In the listing below, find the line containing "Generate a Blender" and the line containing "from mathutils.geometry import". Repeat exactly those two lines and every line between them, nothing more.

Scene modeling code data
■ ■ ■ ■

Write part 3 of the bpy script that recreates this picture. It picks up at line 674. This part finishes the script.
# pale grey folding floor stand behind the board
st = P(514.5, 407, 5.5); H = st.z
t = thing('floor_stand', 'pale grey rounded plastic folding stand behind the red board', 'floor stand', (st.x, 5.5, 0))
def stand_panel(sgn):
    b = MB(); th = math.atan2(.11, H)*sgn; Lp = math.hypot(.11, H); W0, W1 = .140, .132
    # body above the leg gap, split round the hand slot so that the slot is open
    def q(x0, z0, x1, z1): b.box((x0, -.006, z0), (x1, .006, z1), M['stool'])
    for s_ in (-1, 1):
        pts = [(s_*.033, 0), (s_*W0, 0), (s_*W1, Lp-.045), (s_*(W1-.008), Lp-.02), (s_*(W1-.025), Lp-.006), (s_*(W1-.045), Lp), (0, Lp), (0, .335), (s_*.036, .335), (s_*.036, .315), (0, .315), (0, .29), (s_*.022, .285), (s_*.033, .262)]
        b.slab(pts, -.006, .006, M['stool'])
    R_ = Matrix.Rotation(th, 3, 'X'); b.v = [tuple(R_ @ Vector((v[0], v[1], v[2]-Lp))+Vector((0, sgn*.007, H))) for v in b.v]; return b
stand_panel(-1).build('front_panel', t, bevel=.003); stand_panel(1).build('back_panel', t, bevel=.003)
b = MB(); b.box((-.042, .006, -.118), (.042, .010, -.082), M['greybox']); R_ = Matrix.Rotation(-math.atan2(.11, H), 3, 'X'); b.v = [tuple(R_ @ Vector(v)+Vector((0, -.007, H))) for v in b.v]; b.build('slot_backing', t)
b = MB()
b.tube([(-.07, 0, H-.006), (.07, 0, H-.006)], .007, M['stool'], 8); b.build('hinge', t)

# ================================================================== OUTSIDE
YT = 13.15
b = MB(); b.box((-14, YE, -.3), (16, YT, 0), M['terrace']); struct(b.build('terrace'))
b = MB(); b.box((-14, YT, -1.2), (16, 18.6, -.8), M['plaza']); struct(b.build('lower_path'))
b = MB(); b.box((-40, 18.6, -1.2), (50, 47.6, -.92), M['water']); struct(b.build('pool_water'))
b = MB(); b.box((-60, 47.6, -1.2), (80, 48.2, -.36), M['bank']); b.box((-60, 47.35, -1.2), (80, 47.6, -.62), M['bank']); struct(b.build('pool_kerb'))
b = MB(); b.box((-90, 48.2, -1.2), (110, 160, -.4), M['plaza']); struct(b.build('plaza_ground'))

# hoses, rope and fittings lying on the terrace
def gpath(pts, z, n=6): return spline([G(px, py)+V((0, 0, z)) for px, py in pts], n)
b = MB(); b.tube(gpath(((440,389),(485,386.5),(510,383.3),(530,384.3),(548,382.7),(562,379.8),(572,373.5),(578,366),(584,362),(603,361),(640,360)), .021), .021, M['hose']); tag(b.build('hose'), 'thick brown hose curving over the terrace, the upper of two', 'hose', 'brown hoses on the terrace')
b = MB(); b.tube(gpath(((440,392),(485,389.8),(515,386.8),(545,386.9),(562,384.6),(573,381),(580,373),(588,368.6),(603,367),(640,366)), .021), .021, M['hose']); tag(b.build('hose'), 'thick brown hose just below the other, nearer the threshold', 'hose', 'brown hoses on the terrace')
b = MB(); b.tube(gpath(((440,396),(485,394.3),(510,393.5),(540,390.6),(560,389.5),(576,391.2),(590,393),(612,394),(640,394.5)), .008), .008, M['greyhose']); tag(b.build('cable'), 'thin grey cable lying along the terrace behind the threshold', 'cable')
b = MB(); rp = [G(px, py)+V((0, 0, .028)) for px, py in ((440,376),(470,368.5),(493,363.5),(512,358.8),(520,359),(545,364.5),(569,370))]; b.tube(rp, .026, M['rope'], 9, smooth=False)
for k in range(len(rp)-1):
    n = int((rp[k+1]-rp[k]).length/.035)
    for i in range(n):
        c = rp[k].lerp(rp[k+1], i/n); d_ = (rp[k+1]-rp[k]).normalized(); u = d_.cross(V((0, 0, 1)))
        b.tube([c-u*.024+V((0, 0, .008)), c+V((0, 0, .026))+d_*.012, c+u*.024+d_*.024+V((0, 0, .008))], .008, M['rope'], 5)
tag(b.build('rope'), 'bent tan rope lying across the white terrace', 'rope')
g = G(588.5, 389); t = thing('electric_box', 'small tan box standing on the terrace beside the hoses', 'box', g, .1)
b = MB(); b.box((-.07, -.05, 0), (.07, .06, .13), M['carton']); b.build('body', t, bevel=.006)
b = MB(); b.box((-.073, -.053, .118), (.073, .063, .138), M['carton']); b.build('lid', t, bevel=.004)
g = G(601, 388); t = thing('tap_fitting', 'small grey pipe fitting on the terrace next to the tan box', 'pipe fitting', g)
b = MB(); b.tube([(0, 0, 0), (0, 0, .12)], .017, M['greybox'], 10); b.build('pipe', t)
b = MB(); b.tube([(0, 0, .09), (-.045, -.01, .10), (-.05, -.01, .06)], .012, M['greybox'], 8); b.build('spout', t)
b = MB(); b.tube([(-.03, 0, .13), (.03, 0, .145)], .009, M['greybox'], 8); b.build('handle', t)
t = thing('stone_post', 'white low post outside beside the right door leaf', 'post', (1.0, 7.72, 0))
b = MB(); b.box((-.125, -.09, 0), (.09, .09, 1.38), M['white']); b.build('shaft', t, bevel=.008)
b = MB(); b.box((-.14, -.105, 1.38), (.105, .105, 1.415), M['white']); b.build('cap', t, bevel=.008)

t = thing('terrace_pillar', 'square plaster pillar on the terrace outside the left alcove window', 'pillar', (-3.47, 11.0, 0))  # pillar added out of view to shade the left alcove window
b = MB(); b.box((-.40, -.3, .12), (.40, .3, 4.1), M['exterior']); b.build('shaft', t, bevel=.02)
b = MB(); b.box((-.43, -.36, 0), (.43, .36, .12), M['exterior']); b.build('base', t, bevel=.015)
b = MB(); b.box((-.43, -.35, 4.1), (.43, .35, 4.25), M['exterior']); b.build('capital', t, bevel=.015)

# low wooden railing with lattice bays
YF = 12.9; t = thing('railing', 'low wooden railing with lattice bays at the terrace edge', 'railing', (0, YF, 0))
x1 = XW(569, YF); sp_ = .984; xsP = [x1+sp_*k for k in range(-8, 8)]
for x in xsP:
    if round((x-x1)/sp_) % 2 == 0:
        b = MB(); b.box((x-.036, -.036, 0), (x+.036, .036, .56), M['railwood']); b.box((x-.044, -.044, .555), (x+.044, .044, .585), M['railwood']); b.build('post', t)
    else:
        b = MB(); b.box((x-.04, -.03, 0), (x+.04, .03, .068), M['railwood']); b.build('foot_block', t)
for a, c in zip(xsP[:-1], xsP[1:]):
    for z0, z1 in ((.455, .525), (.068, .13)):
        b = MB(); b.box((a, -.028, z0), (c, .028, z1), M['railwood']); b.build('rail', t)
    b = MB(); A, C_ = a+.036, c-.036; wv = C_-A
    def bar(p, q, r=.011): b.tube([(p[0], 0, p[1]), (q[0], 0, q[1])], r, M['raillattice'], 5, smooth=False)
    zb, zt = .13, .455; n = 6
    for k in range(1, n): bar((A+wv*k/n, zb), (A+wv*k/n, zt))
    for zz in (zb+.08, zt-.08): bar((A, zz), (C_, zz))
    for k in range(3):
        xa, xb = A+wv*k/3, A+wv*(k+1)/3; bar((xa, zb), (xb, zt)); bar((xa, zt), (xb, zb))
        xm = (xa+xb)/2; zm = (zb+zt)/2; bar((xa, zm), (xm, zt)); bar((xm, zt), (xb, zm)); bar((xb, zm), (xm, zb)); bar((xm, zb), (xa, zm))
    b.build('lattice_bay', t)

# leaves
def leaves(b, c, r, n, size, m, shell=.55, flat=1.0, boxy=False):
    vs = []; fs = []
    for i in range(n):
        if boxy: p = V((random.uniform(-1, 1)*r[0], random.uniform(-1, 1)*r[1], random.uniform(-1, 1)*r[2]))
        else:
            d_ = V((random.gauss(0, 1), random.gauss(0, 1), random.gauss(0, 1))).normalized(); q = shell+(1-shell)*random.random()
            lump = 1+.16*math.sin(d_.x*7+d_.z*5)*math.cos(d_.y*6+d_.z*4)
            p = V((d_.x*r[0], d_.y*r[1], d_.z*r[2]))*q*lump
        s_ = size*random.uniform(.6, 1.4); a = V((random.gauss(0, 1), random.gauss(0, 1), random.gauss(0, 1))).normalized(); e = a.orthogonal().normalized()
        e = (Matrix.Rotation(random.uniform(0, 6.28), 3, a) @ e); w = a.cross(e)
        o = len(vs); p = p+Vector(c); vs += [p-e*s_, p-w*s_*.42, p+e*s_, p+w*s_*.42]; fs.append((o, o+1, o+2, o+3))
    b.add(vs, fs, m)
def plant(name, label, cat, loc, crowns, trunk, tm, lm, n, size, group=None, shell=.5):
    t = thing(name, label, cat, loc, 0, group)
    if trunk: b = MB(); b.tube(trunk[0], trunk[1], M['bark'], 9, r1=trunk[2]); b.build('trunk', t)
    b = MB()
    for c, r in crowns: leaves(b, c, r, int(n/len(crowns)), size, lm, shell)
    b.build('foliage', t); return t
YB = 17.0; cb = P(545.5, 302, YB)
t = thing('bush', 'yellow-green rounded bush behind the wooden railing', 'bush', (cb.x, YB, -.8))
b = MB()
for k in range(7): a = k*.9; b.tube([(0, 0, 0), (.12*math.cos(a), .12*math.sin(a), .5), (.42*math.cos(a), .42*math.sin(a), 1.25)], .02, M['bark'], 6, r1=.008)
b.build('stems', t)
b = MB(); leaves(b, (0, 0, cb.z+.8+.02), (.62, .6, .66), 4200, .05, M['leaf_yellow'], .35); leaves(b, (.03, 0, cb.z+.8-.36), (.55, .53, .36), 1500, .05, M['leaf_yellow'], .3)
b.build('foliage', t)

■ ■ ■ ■

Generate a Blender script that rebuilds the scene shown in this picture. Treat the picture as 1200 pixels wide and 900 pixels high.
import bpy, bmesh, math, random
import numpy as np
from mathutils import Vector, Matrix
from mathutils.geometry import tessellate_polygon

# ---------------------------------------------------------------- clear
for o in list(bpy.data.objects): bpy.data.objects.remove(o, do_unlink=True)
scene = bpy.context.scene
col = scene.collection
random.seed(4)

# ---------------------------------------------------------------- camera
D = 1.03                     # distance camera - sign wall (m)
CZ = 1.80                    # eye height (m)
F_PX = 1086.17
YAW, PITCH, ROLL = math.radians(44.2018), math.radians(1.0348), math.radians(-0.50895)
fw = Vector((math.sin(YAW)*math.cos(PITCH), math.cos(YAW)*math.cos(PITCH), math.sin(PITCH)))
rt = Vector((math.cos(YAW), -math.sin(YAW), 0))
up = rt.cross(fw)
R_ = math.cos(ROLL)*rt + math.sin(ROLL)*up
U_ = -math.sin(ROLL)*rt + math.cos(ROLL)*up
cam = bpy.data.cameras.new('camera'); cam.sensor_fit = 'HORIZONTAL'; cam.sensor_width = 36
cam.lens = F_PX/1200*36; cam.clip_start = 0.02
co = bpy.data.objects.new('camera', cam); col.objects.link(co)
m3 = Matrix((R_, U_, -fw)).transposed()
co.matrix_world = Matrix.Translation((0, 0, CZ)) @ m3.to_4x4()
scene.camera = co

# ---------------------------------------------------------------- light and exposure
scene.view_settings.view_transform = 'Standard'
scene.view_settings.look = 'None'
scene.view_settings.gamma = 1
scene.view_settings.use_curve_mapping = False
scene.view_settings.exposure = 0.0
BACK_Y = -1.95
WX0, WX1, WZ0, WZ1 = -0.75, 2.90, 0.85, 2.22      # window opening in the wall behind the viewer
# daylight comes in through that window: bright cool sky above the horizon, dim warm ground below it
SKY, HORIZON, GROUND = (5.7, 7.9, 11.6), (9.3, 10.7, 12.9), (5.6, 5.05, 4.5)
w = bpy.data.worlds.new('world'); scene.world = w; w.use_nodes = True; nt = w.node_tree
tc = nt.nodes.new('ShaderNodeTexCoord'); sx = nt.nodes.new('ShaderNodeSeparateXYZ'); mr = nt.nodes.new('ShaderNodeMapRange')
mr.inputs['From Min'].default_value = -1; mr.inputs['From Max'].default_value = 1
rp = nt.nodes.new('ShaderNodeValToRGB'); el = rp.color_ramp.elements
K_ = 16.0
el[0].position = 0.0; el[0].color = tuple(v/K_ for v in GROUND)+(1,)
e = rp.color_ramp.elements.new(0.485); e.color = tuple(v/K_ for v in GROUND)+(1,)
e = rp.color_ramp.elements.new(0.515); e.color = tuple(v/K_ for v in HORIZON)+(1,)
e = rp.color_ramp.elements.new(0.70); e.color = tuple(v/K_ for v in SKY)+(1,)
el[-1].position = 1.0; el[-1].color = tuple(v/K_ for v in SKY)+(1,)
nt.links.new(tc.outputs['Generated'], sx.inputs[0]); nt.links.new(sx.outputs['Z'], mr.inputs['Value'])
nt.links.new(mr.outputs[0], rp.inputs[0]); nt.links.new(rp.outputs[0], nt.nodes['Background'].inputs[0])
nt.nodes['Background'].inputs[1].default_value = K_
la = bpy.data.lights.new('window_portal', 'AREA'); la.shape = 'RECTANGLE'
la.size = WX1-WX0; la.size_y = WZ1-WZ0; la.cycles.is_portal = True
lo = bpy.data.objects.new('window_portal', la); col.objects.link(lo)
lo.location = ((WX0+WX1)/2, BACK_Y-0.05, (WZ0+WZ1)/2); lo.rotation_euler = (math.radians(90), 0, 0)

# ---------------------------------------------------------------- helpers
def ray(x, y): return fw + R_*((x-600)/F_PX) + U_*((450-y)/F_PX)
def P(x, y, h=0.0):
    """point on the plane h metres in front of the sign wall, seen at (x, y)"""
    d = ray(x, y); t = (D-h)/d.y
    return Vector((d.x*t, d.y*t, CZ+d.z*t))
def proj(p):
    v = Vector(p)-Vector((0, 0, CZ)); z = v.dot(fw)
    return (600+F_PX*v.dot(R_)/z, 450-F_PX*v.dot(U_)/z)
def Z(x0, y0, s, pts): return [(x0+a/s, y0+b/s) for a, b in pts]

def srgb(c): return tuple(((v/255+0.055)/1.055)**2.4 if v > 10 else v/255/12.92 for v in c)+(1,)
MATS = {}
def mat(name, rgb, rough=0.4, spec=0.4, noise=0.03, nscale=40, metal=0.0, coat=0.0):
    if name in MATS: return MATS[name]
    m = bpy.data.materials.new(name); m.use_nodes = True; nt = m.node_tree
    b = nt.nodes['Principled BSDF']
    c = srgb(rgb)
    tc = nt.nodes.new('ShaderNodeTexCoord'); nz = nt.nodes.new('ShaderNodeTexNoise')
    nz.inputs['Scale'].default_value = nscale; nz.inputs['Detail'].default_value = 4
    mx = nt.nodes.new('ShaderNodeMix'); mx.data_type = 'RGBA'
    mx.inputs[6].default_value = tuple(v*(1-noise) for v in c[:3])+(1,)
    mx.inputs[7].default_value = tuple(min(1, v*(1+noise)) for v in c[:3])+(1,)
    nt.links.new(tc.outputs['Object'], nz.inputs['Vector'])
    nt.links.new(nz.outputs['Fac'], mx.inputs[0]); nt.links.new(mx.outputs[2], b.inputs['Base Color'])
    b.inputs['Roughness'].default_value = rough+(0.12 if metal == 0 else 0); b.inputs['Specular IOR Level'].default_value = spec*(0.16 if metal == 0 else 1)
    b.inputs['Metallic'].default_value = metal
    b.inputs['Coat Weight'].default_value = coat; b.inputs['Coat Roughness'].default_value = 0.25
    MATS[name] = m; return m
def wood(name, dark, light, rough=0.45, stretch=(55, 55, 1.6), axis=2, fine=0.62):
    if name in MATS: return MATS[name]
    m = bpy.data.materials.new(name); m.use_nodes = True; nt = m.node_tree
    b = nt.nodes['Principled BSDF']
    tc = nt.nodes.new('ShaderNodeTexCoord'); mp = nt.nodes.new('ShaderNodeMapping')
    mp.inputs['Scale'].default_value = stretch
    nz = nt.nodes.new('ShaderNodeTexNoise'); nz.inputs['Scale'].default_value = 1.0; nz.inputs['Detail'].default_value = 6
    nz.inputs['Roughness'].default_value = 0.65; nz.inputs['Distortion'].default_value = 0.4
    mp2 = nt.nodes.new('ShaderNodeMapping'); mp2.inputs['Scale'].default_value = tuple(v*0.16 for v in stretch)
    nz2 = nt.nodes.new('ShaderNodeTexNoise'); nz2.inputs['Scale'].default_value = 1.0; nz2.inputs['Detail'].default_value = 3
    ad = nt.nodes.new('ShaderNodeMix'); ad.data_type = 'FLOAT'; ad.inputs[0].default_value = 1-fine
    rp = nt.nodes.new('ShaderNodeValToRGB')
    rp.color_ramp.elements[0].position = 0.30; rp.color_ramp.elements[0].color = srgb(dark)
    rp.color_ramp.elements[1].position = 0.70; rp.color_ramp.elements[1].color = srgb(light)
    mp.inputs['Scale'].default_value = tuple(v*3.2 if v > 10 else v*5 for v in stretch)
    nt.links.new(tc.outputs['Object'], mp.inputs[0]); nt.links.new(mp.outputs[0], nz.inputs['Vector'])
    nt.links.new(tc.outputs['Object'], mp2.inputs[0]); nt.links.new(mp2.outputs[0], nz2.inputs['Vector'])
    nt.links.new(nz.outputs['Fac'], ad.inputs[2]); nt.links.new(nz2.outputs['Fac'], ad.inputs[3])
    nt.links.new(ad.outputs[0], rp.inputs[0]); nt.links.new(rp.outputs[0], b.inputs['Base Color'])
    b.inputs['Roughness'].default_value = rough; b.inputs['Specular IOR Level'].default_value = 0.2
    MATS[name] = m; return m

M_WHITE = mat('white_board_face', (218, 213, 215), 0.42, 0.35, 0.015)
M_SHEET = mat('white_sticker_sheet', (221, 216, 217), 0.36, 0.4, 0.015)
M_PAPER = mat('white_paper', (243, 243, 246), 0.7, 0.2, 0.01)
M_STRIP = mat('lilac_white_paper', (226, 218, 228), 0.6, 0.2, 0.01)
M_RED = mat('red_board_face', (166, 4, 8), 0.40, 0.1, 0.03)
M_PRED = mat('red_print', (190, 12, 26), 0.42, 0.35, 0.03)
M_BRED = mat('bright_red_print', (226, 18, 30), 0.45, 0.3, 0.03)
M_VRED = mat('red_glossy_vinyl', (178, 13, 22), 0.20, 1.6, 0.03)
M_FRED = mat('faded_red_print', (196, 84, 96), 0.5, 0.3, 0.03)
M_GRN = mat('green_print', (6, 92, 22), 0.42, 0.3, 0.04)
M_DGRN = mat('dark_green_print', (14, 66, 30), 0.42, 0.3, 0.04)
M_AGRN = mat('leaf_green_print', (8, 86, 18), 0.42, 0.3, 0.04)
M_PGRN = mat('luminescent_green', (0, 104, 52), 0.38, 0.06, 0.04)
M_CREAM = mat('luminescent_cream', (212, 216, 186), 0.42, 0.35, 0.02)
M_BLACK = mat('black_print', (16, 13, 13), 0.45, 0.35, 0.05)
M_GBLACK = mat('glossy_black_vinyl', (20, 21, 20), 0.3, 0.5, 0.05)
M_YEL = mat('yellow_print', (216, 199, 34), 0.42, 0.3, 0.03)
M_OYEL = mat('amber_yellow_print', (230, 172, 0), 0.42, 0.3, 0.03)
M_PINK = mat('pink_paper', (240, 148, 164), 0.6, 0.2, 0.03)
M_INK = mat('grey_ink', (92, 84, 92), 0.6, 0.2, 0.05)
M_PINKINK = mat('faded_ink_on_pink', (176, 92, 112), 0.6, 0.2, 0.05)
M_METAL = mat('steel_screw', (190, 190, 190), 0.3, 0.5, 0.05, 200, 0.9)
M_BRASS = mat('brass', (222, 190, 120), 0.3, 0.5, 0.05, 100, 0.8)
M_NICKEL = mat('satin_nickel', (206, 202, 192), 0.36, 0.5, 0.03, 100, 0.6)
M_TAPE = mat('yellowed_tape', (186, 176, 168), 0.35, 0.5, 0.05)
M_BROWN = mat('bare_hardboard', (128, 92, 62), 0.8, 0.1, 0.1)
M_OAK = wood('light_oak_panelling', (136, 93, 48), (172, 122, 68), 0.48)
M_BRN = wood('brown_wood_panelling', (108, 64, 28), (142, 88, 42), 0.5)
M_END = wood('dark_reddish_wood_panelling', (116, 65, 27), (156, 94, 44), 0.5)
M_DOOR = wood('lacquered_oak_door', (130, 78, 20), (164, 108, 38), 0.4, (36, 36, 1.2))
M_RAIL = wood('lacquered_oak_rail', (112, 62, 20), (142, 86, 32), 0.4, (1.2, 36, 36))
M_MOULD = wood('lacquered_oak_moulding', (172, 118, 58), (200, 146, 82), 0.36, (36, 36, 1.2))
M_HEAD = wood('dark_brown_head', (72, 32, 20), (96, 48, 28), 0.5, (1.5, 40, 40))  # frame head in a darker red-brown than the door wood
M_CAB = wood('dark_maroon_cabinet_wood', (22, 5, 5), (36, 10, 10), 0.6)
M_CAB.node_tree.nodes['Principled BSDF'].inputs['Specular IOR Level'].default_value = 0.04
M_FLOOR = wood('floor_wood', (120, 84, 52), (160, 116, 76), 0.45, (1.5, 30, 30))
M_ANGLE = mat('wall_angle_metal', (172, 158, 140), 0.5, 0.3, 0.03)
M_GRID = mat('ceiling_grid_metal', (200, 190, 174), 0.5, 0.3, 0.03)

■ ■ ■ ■

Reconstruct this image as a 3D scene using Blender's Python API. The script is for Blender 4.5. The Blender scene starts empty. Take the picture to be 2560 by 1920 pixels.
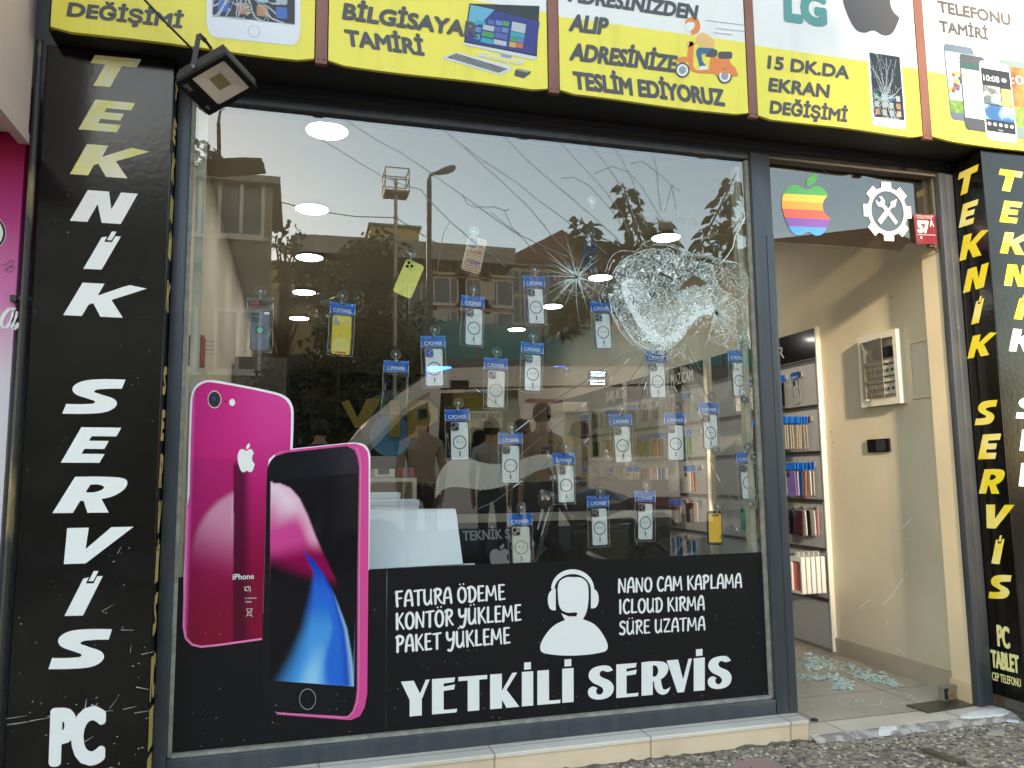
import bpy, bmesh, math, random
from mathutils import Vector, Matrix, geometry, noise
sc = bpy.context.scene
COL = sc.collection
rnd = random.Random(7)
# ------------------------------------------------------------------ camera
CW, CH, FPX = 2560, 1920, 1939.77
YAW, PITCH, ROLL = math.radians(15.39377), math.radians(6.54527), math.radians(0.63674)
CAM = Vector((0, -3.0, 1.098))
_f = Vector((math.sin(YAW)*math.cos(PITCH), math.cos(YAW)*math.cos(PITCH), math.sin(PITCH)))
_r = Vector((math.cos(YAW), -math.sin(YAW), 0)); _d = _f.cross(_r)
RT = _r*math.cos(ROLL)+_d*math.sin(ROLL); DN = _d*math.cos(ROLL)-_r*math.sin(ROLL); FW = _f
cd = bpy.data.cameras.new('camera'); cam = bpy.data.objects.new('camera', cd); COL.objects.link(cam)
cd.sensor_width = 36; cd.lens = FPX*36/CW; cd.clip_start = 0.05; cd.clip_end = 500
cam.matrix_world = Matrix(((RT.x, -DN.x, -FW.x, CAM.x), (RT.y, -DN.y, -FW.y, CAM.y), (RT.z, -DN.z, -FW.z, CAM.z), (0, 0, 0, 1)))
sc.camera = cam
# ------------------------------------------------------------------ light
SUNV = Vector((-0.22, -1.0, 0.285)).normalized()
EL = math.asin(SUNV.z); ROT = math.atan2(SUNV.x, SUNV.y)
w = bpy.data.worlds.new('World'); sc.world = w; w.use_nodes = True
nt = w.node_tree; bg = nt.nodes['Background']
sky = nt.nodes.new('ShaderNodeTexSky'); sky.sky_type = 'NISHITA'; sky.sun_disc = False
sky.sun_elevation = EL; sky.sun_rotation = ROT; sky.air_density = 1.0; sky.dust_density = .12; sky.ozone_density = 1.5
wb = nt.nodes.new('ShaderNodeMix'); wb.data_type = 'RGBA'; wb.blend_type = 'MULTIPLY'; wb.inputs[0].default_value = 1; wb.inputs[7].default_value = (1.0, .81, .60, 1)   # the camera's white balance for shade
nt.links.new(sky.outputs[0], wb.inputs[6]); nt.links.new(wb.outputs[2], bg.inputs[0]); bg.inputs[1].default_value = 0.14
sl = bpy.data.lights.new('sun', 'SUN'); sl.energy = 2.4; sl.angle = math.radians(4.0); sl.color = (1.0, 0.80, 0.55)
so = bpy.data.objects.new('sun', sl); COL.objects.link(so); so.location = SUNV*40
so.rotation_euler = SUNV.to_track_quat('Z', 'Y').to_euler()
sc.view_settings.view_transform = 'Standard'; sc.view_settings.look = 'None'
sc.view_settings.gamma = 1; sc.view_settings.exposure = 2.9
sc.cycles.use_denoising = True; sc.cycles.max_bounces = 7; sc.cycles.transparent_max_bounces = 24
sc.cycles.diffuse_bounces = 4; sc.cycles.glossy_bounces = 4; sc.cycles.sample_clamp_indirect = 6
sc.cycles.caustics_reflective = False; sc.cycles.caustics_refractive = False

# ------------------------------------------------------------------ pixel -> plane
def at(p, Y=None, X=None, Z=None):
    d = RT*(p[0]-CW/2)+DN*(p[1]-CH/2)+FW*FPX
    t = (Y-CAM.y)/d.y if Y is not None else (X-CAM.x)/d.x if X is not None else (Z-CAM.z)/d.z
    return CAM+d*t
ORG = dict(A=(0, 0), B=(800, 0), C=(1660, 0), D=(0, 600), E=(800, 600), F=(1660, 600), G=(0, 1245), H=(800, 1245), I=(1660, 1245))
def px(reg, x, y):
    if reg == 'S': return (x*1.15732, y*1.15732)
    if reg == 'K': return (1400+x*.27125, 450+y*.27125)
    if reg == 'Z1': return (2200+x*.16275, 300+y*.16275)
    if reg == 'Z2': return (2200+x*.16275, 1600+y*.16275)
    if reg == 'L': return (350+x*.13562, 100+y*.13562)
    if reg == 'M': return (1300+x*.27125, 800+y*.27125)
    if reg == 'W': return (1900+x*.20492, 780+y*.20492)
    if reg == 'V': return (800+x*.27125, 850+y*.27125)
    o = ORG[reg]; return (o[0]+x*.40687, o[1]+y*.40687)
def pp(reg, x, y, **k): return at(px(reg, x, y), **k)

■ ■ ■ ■

◆ The output
Generate a Blender script that rebuilds the scene shown in this picture. Treat the picture as 1200 pixels wide and 900 pixels high.
import bpy, bmesh, math, random
import numpy as np
from mathutils import Vector, Matrix
from mathutils.geometry import tessellate_polygon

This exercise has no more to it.